Należy bowiem pamiętać, że alimentacyjny charakter tych świadczeń oraz zasada solidaryzmu wymagają, żeby płaca - stanowiąca jednocześnie podstawę wymiaru składki - nie była ponad granicę płacy słusznej, sprawiedliwej i zapewniającej godziwe utrzymanie oraz żeby rażąco nie przewyższała wkładu pracy, a w konsekwencji, żeby składka nie przekładała się na świadczenie w kwocie nienależnej. Jest tak również dlatego, że choć przepisy prawa ubezpieczeń społecznych w swej warstwie literalnej odnoszą wysokość składek do wypłaconego wynagrodzenia, to w rzeczywistości odwołują się do takiego przełożenia pracy i uzyskanego za nią wynagrodzenia na składkę, które pozostaje w harmonii z poczuciem sprawiedliwości w korzystaniu ze świadczeń z ubezpieczenia, udzielanych z zasobów ogólnospołecznych.

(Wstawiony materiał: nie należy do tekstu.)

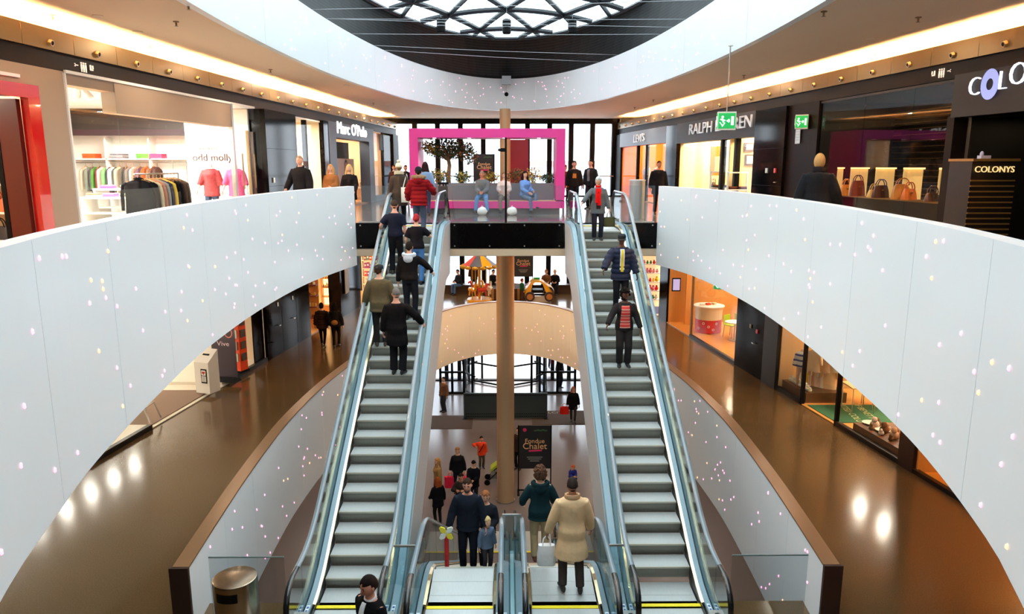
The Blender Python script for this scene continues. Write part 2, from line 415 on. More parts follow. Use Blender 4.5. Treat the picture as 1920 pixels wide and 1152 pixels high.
# bulkheads, coves and the dark sign bands
cove = emis('cove_light_strip', (255, 204, 134), 330)
noz_ring = mat('nozzle_ring', (214, 190, 150), .3, .8)
def fhex(mb, side, Fx, ya, yb, z0, z1, t0, t1, mi=0):
    # box that follows a shop front line; t is measured away from the void
    s = -1 if side == 'L' else 1; P = []
    for z in (z0, z1):
        for (y, t) in ((ya, t0), (ya, t1), (yb, t1), (yb, t0)): P.append((Fx(y)+s*t, y, z))
    if s < 0: P = [P[i] for i in (0, 3, 2, 1, 4, 7, 6, 5)]
    return mb.hexa(P, mi)
for side, Fx, n in (('L', LF, 2), ('R', RF, 3)):
    s = -1 if side == 'L' else 1
    m = MB(); fhex(m, side, Fx, 3, 38.5, 3.42, 3.64, .03, .3); tr = struct('trim_%d' % n, m, darkband)
    y = 3.1; k = 0
    while y < 37.5:
        w = 1.22; m = MB(); fhex(m, side, Fx, y, y+w-.012, 3.41, 3.74, 0, .03); pan = m.build('panel', brass, tr)
        yc = y+w*.5; m = MB()
        x = Fx(yc)
        m.tube([(x, yc, 3.52), (x-s*.05, yc, 3.51)], [.055, .05], 10, 0); m.tube([(x-s*.045, yc, 3.511), (x-s*.053, yc, 3.509)], .034, 8, 1)
        m.build('nozzle', [noz_ring, blackm], tr); y += w; k += 1
    m = MB(); fhex(m, side, Fx, 3, 38.5, 3.12, 3.42, .06, .3); m.build('sign_band', darkband, tr)
    m = MB(); fhex(m, side, Fx, 3, 36.5, 3.64, 3.66, .08, .26); m.build('cove_light', cove, tr)
# restroom pictograms on the sign bands
ledw = emis('white_sign_glow', (255, 236, 214), .75)
for side, pt, s in (('L', pL(165, 118), -1), ('R', pR(1757, 134), 1)):
    m = MB(); x0 = pt.x-s*-.0; y0 = pt.y
    def dot(dy, dz, sy, sz):
        x = (LF if s < 0 else RF)(y0+dy)+s*.045
        m.box(x, y0+dy*.55, 3.27+dz*.6, .02, sy*.38, sz*.6)
    dot(-.42, 0, .2, .02); dot(-.5, .03, .05, .02); dot(-.5, -.03, .05, .02)
    for k in range(3): dot(-.2+k*.1, -.02, .045, .14); dot(-.2+k*.1, .085, .04, .04); dot(-.2+k*.1, -.12, .02, .08)
    dot(.22, 0, .05, .15); dot(.3, -.06, .08, .03); dot(.33, .02, .03, .1)
    o = m.build('restroom_sign', ledw); o['kind'] = 'thing'; tag(o, 'small white restroom pictograms on the dark band of the %s bulkhead' % ('left' if s < 0 else 'right'), 'sign')
# ceiling downlights
down = emis('downlight_glow', (255, 214, 160), 9); ringm = mat('downlight_ring', (235, 215, 190), .4)
tmpl = None
DL_ = [(258, 59), (183, 29), (515, 141), (569, 148), (779, 202), (792, 212), (835, 202), (828, 220), (744, 211), (875, 221), (780, 228), (1019, 216), (1068, 216), (1103, 209), (1155, 209), (1096, 228), (1257, 182), (1262, 181), (1633, 72), (1435, 130), (1404, 136), (1285, 196), (700, 185), (665, 177), (650, 160), (728, 196)]
for u, v in DL_:
    dlab = 'round recessed downlight in the beige upper ceiling, %s from the left' % nth(sorted(DL_).index((u, v)))
    p = atz(u, v, ZC)
    if tmpl is None:
        tmpl = thing('ceiling_downlight', dlab, 'light', p, group='downlights in the upper ceiling')
        m = MB(); m.lathe([(.055, .01), (.085, .0), (.085, -.012), (.06, -.012)], 12, p); m.build('ring', ringm, tmpl)
        m = MB(); m.lathe([(.055, -.002), (.01, -.004)], 12, p); m.build('lamp', down, tmpl)
    else: dup(tmpl, p, 0, dlab)
sprm = mat('sprinkler_metal', (150, 125, 95), .4, .6)
SPR = [(98, 28), (353, 8), (281, 84), (507, 130), (700, 193), (330, 40), (1545, 21), (1722, 32), (1641, 100), (1190, 201), (1225, 187), (1395, 141)]
for k, (u, v) in enumerate(SPR):
    p = atz(u, v, ZC); m = MB(); m.lathe([(.05, 0), (.05, -.015), (.018, -.02), (.015, -.07), (.035, -.08)], 8, p)
    tag(m.build('sprinkler', sprm), 'tiny metal sprinkler head under the beige upper ceiling, %s from the left' % nth(sorted(SPR).index((u, v))), 'sprinkler', 'sprinklers in the upper ceiling')

# ------------------------------------------------------------ far facade, outside
YF = 38.6
paneg = glass('facade_glass', (245, 250, 255), .04)
MX = [-5.9, -4.72, -3.55, -2.37, -1.2, -.06, 1.08, 2.22, 3.33, 4.43, 5.55]
for n, (z0, z1) in enumerate([(0, 3.95), (-5, -.95), (-10, -5.95)]):
    fr = MB(); zt = z1-.1
    fr.box(-.15, YF, z1-.13, 11.9, .3, .26); fr.box(-.15, YF, z0+.03, 11.9, .25, .06)
    w = struct('window_%d' % (n+1), fr, blackm)
    if n < 2:
        for x in MX:
            m = MB(); m.box(x, YF, (z0+z1)/2, .25, .34, z1-z0-.02); m.build('mullion', blackm, w)
        for a, b in zip(MX, MX[1:]):
            m = MB(); m.box((a+b)/2, YF+.05, (z0+z1)/2, b-a-.25, .015, z1-z0-.3); m.build('pane', paneg, w)
    if n == 0:
        m = MB(); m.box(-.15, YF-.2, 1.05, 11.4, .03, .05); m.build('guard_rail', stainless, w)
# end walls beside the facade, and behind the camera
dw = mat('dark_wall', (22, 19, 18), .5)
m = MB(); m.box(-11.5, YF, -3, 11.1, .3, 14); struct('wall_back', m, dw)
m = MB(); m.box(11.4, YF, -3, 11.6, .3, 14); struct('wall_back', m, dw)
warmwall = mat('warm_white_wall', (214, 200, 182), .8)
m = MB(); m.box(0, -8.1, -2, 34, .2, 16); struct('wall_front', m, warmwall)
for s, nm in ((-1, 'wall_left'), (1, 'wall_right')):
    m = MB(); m.box(s*17.05, 15.5, -3, .1, 47.5, 14); struct(nm, m, warmwall)
pave = mat('pale_paving', (205, 208, 212), .8, noise=(2, .08))
m = MB(); m.add([(-80, 39.3, -10.02), (80, 39.3, -10.02), (80, 140, -10.02), (-80, 140, -10.02)], [(0, 1, 2, 3)]); tag(struct('floor', m, pave), kind='structure')
palew = mat('pale_render', (214, 218, 224), .8); palegl = mat('pale_window', (150, 165, 180), .2); roofm = mat('pale_red_roof', (190, 130, 120), .8)
for i, (x, y, w, h, d, lab) in enumerate([(-16, 84, 24, 13, 12, 'pale grey building outside, left beyond the far glass facade'), (10, 92, 18, 11.5, 12, 'pale grey building with red roof outside, right beyond the far glass facade')]):
    t = thing('building', lab, 'building', (x, y, -10.02))
    m = MB(); m.box(x, y, -10.02+h/2, w, d, h); m.build('wall', palew, t)
    m = MB(); m.prism([(x-w/2-.4, y-d/2-.4), (x+w/2+.4, y-d/2-.4), (x+w/2+.4, y+d/2+.4), (x-w/2-.4, y+d/2+.4)], h-10.02, h-9.4); m.build('roof', roofm if i else palew, t)
    for r in range(3):
        for c in range(6):
            m = MB(); m.box(x-w/2+w*(c+.5)/6, y-d/2-.03, -7.6+r*3.6, w/9, .1, 1.9); m.build('window', palegl, t)

# slab edge at the head of the escalators
for k, (xa, xb) in enumerate([(-4.27, -3.2), (-1.6, 1.62), (3.22, 4.27)]):
    m = MB(); m.box((xa+xb)/2, 20.79, -.37, xb-xa, .06, .72); o = struct('trim_%d' % (4+k), m, blackgl)
    nb = max(2, round((xb-xa)/1.05)+1)
    for i in range(nb):
        for z in (-.07, -.66):
            b = MB(); x = xa+.12+(xb-xa-.24)*i/(nb-1); b.tube([(x, 20.76, z), (x, 20.735, z)], .022, 8); b.build('bolt', stainless, o)
m = MB(); m.box(0, 20.95, -.84, 8.6, .36, .2); struct('trim_7', m, mat('beige_edge', (205, 180, 150), .6))
balg = glass('balustrade_glass', (240, 244, 246), .05)
for k, (xa, xb, lab) in enumerate([(-4.2, -3.22, 'clear glass balustrade left of the left long escalator on the upper floor'), (-1.55, 1.58, 'wide clear glass balustrade between the two long escalators on the upper floor'), (3.25, 4.2, 'clear glass balustrade right of the right long escalator on the upper floor')]):
    t = thing('glass_balustrade', lab, 'balustrade', ((xa+xb)/2, 20.8, 0))
    cuts = [xa, xb] if xb-xa < 2 else [xa, -.02, xb]
    for a, b in zip(cuts, cuts[1:]):
        m = MB(); m.box((a+b)/2, 20.8, .52, b-a-.015, .018, 1.04); m.build('pane', balg, t)
    m = MB(); m.box((xa+xb)/2, 20.8, .02, xb-xa, .05, .04); m.build('shoe_channel', stainless, t)
t = thing('camera_mast', 'slim black pole with a small device on the upper glass balustrade', 'pole', (-.02, 20.72, 0))
m = MB(); m.tube([(-.02, 20.72, 0), (-.02, 20.72, 2.36)], .03, 8); m.build('pole', blackm, t)
m = MB(); m.box(-.1, 20.7, 2.02, .12, .12, .1); m.tube([(-.16, 20.7, 2.02), (-.22, 20.66, 2.02)], .04, 8); m.build('device', blackm, t)
# columns
colm = mat('champagne_column', (196, 160, 122), .38, .35, noise=(1, .06, (1, 1, .2)))
t = thing('round_column', 'tall thick champagne round column rising from the ground floor to the bridge', 'column', (-.05, 23.95, -10))
m = MB(); m.lathe([(.3, .03), (.3, 9.04)], 32, (-.05, 23.95, -10)); m.build('shaft', colm, t, smooth=True)
m = MB(); m.lathe([(.33, 0), (.33, .04)], 32, (-.05, 23.95, -10)); m.build('base_ring', stainless, t)
t = thing('round_column', 'slim champagne round column on the upper floor behind the pink frame', 'column', (-.06, 31.9, 0))
m = MB(); m.lathe([(.23, .03), (.23, ZC)], 28, (-.06, 31.9, 0)); m.build('shaft', colm, t, smooth=True)
m = MB(); m.lathe([(.26, 0), (.26, .04)], 28, (-.06, 31.9, 0)); m.build('base_ring', stainless, t)

# lamps of the covered floors (recessed ceiling lights under each slab)
for s in (-1, 1):
    for k in range(8):
        if k > 1: area('middle_floor_lamp', (s*(6.6 if k % 2 else 7.4), 7+3.1*k, -1.0), (0, 0, 0), .14, .14, 13, SOFT)
        area('ground_floor_lamp', (s*(5.6 if k % 2 else 7.6), 7+3.3*k, -6.05), (0, 0, 0), .16, .16, 45, SOFT)
for k in range(5): area('bridge_soffit_lamp', (-3+1.5*k, 24.5, -1.05), (math.radians(25), 0, 0), .35, .35, 70, (1, .58, .26))
for k in range(4): area('middle_far_lamp', (-4.5+3*k, 34, -1.05), (0, 0, 0), .3, .3, 40, SOFT)
for k in range(4): area('ground_far_lamp', (-4.5+3*k, 33, -6.05), (0, 0, 0), .16, .16, 45, SOFT)
for s in (-1, 1):
    for k in range(8): area('added_walkway_fill', (s*(5.9 if k % 2 else 6.3), 8+3.4*k, ZC-.03), (0, 0, 0), .14, .14, 30, SOFT)  # added fill, bounced off the upper floor to brighten the ceiling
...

Należy zatem stwierdzić, że podstawę wymiaru składki ubezpieczonego będącego pracownikiem stanowi wynagrodzenie godziwe, a więc należne, właściwe, odpowiednie, rzetelne, uczciwe i sprawiedliwe, zachowujące cechy ekwiwalentności do pracy, natomiast ocena godziwości tego wynagrodzenia wymaga uwzględnienia okoliczności każdego konkretnego przypadku, a zwłaszcza rodzaju, ilości i jakości świadczonej pracy oraz wymaganych kwalifikacji. Dokonywana przez organ rentowy kontrola zgłoszeń do ubezpieczenia oraz prawidłowości i rzetelności obliczenia składki oznacza przyznanie Zakładowi Ubezpieczeń Społecznych kompetencji do badania zarówno tytułu zawarcia umowy o pracę, jak i ważności jej poszczególnych postanowień, a zatem, również postanowień umowy o pracę w zakresie wynagrodzenia, które pozostają w kolizji z prawem lub zasadami współżycia społecznego albo zmierzają do obejścia prawa.